My chosen source for my 2nd blog entry for CS-348 is: https://www.sciencedirect.com/science/article/pii/S0950584922001884#abs0001
Written in 2023, this article from ScienceDirect surrounds a set of 182 survey’s conducted on scrum team members to determine the influence maturity has on the effectiveness and success of a scrum team and their project. The relevance to seem is fairly self evident as college students can be a mixture of mature and immature which the article suggests could impact effectiveness of scrum teams in the classroom.
This leads me onto why I chose this article as my source, In an environment like our classroom, the maturity of the students and or even professor(s) involved can, as said in the relevance portion, could impact our scrum team effectiveness and efficiency. I decided this was a strong connection to make as people new to the scrum framework, cause while understanding scrum and knowing how it works is important, I do think team member maturity is important as well as it has effected my ability to work in teams in the past and be effective and efficient.
I like that this article provides a good explanation of scrum and what it’s advantages are, it gives context for those unfamiliar with scrum to understand where the article is headed, although I would argue you don’t need the context as the study this article dives into can most certainly apply to any kind of framework out there. As for reflecting on this material I want to pull back to where I mentioned the maturity of my teams in past group projects and tasks have most certainly effected the ability of myself and my team to be effective and efficient at completing our goals, this is initially why this material called out to me as I read it. Though as I read it, I started to compare those experiences with what we’re doing in CS-348 currently. While not working in scrum teams, our teams of 4 for working on our class exercises to learn scrum are a good comparison towards maturity’s impact on our ability to finish the work in a reasonable amount of time.

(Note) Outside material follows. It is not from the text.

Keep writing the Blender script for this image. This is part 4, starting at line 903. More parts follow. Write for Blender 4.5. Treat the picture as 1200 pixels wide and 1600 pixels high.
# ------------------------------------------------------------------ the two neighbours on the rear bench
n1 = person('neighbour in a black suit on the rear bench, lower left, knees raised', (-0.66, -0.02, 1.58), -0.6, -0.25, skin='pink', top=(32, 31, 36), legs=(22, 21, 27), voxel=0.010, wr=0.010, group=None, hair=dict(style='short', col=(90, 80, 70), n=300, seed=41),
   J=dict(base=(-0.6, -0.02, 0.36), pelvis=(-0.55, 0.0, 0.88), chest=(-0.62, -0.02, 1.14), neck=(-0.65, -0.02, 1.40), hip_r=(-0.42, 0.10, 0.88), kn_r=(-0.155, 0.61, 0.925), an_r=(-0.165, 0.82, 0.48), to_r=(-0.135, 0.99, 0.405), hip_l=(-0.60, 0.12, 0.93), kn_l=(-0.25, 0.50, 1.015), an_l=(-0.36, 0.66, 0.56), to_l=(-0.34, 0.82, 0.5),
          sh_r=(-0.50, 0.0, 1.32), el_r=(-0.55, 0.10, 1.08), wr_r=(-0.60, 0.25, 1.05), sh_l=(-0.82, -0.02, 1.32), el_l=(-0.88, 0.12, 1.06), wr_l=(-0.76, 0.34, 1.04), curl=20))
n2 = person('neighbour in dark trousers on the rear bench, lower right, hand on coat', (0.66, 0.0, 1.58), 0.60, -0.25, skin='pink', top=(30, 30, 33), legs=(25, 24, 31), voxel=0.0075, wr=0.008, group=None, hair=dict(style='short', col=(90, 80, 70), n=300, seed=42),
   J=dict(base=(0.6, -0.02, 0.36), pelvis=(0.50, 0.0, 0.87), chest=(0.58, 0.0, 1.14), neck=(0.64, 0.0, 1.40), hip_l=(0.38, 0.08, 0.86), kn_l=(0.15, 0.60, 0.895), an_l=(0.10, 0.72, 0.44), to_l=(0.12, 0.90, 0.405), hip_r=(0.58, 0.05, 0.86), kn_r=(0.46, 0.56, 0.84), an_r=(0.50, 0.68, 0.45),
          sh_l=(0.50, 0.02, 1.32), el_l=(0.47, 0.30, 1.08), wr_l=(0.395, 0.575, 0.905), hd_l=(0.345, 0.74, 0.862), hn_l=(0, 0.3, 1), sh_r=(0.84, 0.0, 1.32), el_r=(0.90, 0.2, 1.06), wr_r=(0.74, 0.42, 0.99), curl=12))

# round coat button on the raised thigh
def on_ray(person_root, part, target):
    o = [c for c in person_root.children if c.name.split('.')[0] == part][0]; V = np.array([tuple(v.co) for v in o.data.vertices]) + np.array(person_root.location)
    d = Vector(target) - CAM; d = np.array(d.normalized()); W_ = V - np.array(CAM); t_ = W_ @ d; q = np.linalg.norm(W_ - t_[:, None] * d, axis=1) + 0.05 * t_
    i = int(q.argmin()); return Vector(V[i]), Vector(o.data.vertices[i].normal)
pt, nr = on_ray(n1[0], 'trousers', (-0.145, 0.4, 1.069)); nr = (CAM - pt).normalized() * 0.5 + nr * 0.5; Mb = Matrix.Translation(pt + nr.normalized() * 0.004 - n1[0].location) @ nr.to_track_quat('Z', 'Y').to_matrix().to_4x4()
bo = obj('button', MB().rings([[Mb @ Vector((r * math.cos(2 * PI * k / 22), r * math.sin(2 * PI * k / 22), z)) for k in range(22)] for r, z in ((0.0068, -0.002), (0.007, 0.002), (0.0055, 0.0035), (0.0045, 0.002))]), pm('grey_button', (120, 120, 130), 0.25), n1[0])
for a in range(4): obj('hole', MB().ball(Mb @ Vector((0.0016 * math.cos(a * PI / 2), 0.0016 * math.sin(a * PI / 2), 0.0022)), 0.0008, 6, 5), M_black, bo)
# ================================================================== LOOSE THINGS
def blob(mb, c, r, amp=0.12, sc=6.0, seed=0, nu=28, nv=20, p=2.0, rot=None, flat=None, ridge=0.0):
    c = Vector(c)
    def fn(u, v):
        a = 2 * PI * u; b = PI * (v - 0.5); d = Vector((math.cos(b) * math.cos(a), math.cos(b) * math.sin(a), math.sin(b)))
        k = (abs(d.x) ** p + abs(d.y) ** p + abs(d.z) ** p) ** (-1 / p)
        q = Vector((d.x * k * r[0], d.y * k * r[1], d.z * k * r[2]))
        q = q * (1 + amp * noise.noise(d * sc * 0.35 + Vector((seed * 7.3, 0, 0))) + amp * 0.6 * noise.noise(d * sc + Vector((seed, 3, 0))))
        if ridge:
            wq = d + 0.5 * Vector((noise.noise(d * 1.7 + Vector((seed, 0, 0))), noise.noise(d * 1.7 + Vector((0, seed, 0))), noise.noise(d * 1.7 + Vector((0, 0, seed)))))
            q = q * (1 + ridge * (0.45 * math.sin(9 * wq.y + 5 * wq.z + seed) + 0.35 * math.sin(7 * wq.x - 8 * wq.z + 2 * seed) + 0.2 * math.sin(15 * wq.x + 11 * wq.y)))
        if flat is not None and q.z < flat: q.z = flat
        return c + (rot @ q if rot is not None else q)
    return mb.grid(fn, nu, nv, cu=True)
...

For example, my first team, we were decently good at getting our work done in a good period of time, but I will admit sometimes we could be a bit slow as we let our maturity slip up. Once we mixed the teams around I saw how much more maturity mattered as we all adjusted to the effectiveness of all our new team members. Some teams got slower, some got faster, while I’m not pinning the reason entirely on maturity, I do think it’s a large influence. I also think its important that our teams got swapped around not just so we learned to work with new people but so we could learn to properly adjust and adapt to our changing environments.